## Extracted records
------------------------
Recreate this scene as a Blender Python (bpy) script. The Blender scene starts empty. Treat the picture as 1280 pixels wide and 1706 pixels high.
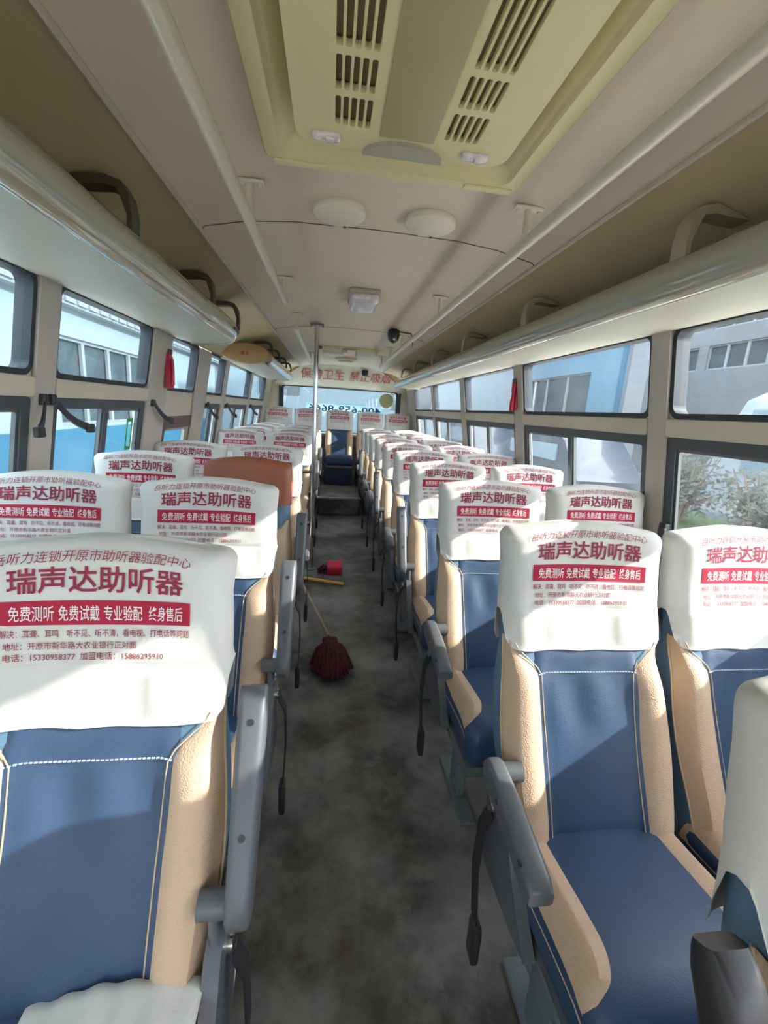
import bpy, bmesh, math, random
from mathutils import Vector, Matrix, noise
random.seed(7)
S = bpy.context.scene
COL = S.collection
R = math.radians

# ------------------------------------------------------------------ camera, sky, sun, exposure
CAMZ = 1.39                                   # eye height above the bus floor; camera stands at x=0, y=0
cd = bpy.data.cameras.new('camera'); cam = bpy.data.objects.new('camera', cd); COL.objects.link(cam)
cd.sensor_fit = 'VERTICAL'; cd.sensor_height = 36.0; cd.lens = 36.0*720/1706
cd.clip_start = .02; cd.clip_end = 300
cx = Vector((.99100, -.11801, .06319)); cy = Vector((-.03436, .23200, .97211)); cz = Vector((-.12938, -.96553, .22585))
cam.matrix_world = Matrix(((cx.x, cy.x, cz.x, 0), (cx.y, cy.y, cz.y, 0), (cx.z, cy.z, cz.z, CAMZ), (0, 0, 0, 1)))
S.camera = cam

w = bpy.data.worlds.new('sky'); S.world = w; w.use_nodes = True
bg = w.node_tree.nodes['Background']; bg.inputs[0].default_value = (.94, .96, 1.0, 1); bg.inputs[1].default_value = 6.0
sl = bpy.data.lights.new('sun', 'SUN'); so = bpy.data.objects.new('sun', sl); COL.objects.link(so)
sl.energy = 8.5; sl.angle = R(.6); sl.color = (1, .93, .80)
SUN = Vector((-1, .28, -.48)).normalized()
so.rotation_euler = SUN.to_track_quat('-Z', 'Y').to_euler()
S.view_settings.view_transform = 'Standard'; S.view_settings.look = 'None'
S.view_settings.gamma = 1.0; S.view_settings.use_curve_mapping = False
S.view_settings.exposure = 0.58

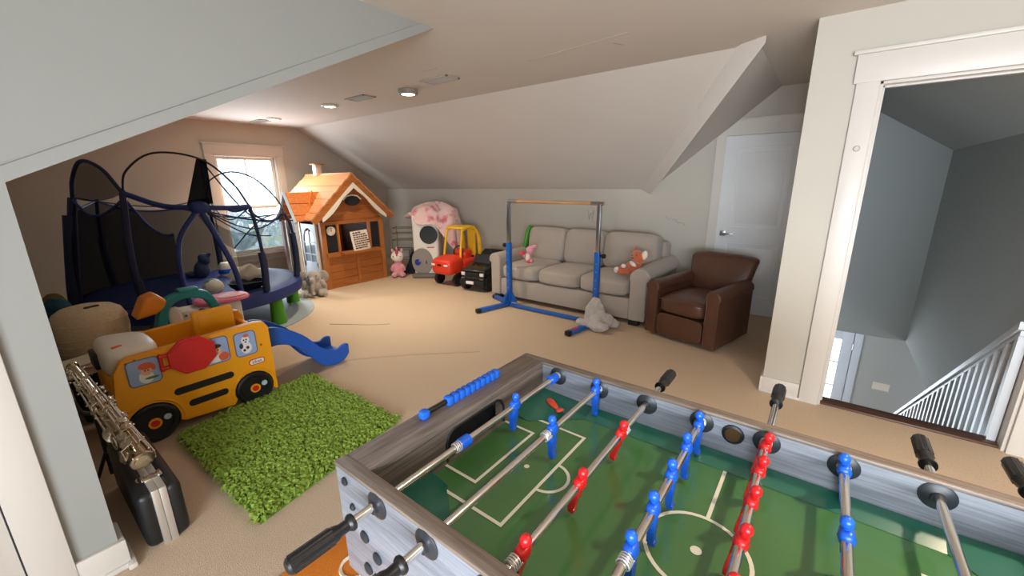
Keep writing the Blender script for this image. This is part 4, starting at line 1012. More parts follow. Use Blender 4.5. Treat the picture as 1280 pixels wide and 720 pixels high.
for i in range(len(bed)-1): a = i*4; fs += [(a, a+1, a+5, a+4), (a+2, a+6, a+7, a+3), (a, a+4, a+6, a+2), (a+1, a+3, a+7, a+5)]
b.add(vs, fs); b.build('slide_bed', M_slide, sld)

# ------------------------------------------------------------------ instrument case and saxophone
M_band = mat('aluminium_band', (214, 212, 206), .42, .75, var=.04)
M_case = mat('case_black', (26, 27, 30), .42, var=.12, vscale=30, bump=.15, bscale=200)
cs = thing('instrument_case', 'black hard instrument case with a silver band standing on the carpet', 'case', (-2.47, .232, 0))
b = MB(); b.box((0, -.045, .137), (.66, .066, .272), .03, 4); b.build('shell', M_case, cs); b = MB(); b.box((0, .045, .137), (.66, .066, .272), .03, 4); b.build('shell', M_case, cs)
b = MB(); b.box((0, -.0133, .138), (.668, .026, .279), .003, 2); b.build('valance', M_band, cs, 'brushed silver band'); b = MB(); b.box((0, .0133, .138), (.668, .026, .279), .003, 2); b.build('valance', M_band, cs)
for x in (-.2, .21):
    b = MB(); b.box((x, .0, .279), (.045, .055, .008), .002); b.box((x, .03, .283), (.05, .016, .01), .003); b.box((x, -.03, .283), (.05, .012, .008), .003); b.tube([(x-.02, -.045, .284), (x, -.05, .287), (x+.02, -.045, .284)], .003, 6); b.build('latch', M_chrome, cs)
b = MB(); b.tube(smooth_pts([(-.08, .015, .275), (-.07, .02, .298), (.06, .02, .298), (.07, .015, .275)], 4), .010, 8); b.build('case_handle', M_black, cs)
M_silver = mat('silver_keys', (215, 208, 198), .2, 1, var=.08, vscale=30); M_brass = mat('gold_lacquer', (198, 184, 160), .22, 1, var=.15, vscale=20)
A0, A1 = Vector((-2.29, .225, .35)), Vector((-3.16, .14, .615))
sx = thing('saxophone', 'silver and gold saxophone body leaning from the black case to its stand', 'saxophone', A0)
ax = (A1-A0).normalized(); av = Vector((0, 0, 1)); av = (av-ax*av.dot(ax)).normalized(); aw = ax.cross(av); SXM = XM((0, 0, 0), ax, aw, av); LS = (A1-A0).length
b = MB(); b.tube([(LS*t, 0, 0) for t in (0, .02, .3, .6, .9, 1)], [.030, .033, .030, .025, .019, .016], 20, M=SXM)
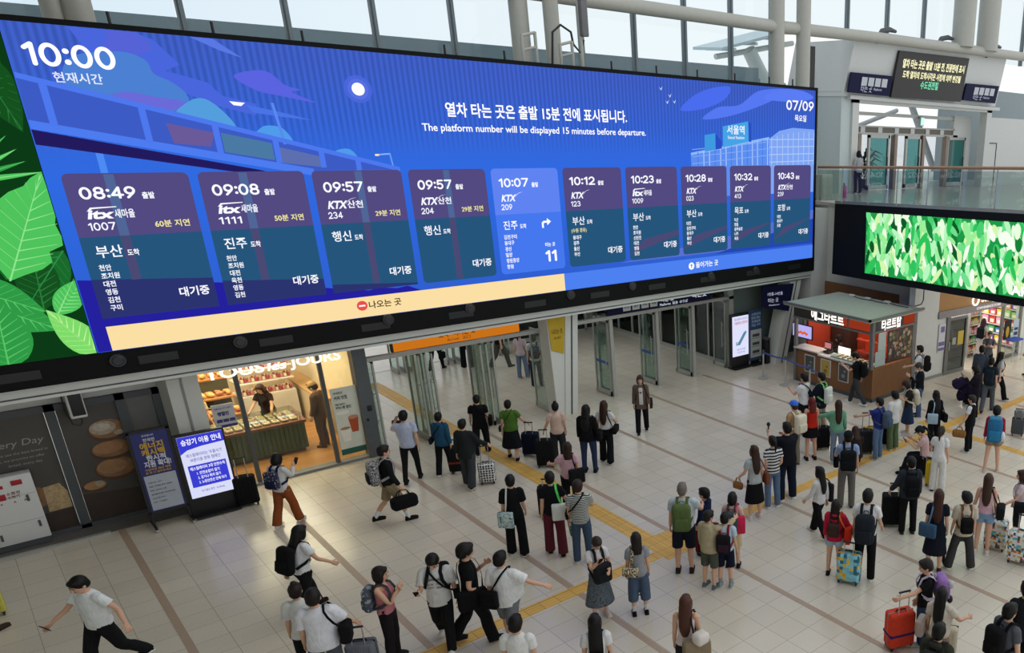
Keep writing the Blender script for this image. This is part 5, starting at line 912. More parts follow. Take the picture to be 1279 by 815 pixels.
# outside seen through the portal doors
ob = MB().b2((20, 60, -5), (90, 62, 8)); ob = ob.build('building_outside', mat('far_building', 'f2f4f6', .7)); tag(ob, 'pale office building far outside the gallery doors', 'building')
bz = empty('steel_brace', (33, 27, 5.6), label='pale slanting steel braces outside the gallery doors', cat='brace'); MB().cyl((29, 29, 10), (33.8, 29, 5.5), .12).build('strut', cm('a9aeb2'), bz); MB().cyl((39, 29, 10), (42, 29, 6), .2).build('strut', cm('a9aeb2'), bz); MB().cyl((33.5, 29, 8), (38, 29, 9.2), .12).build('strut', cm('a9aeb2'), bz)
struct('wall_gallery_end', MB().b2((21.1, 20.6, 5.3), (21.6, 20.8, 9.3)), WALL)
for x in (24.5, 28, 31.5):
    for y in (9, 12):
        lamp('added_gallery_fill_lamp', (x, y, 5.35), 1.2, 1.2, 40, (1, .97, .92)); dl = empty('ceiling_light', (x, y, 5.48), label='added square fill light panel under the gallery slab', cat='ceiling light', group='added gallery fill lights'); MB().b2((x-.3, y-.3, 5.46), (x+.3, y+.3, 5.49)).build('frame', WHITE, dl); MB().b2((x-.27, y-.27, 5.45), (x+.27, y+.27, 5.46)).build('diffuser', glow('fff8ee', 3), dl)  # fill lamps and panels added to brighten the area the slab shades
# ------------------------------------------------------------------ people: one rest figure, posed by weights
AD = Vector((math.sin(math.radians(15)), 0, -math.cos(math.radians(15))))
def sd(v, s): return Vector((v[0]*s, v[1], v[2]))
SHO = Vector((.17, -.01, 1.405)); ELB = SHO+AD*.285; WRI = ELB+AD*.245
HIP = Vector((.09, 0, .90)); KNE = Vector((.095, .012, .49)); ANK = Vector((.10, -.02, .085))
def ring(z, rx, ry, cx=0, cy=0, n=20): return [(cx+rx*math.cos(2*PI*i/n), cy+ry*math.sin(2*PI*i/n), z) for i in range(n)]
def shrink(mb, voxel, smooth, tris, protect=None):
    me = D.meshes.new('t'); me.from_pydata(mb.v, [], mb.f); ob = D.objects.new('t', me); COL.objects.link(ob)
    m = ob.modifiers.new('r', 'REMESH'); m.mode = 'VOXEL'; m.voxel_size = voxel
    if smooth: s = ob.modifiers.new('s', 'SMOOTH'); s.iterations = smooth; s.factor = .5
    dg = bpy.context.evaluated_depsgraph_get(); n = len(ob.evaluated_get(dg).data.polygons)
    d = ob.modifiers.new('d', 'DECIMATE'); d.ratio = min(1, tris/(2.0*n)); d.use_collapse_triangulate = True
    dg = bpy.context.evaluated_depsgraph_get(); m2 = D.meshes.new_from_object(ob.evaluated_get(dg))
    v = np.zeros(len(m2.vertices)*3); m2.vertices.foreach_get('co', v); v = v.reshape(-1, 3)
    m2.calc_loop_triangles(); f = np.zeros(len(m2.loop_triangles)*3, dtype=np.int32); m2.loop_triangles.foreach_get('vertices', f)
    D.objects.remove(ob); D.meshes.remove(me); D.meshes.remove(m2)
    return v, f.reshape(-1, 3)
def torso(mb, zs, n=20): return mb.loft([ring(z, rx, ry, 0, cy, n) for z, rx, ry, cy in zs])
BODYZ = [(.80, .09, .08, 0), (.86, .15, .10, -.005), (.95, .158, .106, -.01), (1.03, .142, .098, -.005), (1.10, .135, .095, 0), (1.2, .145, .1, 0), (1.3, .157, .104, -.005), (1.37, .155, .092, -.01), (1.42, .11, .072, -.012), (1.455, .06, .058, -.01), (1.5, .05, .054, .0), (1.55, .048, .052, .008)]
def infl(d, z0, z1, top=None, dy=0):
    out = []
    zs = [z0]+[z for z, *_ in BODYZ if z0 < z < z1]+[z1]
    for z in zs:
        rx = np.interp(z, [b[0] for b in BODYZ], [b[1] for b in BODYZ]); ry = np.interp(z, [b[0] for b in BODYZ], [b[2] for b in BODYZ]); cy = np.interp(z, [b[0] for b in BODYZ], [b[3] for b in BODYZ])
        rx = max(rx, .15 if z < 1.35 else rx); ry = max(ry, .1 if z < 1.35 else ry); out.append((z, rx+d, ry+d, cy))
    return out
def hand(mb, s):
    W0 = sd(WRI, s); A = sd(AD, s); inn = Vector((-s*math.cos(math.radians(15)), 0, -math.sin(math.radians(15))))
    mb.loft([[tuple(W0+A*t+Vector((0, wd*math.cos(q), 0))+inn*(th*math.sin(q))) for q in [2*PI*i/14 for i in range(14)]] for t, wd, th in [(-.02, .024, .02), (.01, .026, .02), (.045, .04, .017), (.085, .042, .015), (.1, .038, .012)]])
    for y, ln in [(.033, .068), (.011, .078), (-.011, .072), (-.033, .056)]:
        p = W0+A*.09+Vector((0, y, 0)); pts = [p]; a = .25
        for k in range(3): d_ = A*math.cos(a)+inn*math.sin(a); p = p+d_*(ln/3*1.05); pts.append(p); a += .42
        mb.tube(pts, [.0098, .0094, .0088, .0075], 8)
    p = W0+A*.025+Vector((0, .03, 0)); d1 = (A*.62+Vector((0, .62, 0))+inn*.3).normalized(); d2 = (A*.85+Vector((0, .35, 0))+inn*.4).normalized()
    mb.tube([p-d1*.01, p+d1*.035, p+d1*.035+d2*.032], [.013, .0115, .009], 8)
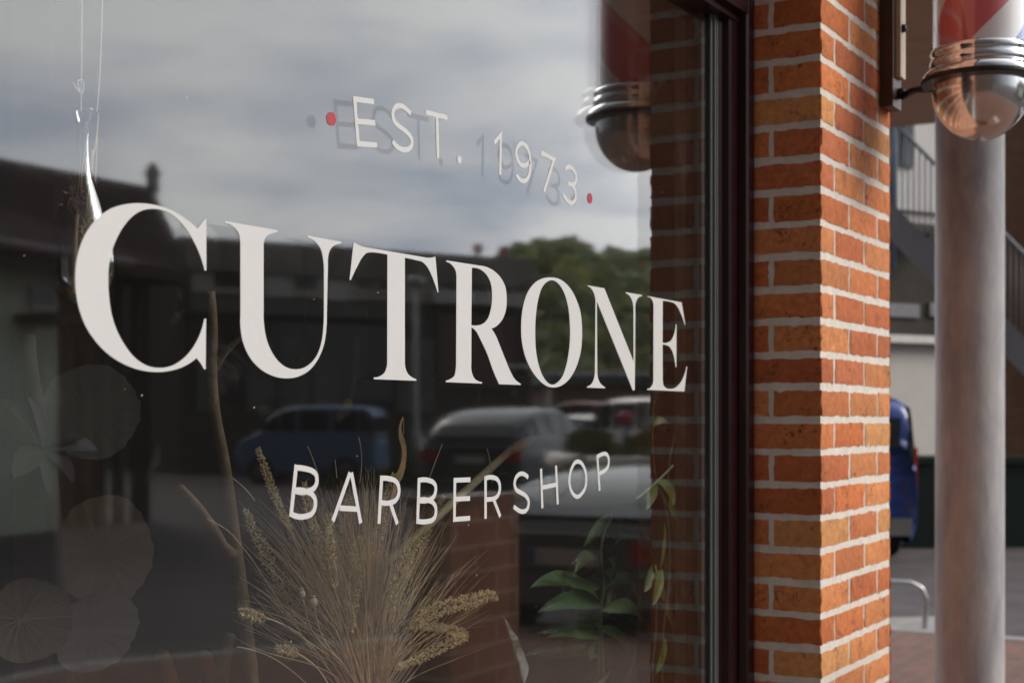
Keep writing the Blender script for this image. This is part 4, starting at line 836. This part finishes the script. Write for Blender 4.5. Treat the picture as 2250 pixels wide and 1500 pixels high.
------------------------
## What you should do
Set down word for word the lines from the first entry through the line with "S.camera = cam", both included, omitting pictures.

## Correct answer
Recreate this scene as a Blender Python (bpy) script. The Blender scene starts empty. Treat the picture as 1280 pixels wide and 1706 pixels high.
import bpy, bmesh, math, random
from mathutils import Vector, Matrix, noise
random.seed(7)
S = bpy.context.scene
COL = S.collection
R = math.radians

# ------------------------------------------------------------------ camera, sky, sun, exposure
CAMZ = 1.39                                   # eye height above the bus floor; camera stands at x=0, y=0
cd = bpy.data.cameras.new('camera'); cam = bpy.data.objects.new('camera', cd); COL.objects.link(cam)
cd.sensor_fit = 'VERTICAL'; cd.sensor_height = 36.0; cd.lens = 36.0*720/1706
cd.clip_start = .02; cd.clip_end = 300
cx = Vector((.99100, -.11801, .06319)); cy = Vector((-.03436, .23200, .97211)); cz = Vector((-.12938, -.96553, .22585))
cam.matrix_world = Matrix(((cx.x, cy.x, cz.x, 0), (cx.y, cy.y, cz.y, 0), (cx.z, cy.z, cz.z, CAMZ), (0, 0, 0, 1)))
S.camera = cam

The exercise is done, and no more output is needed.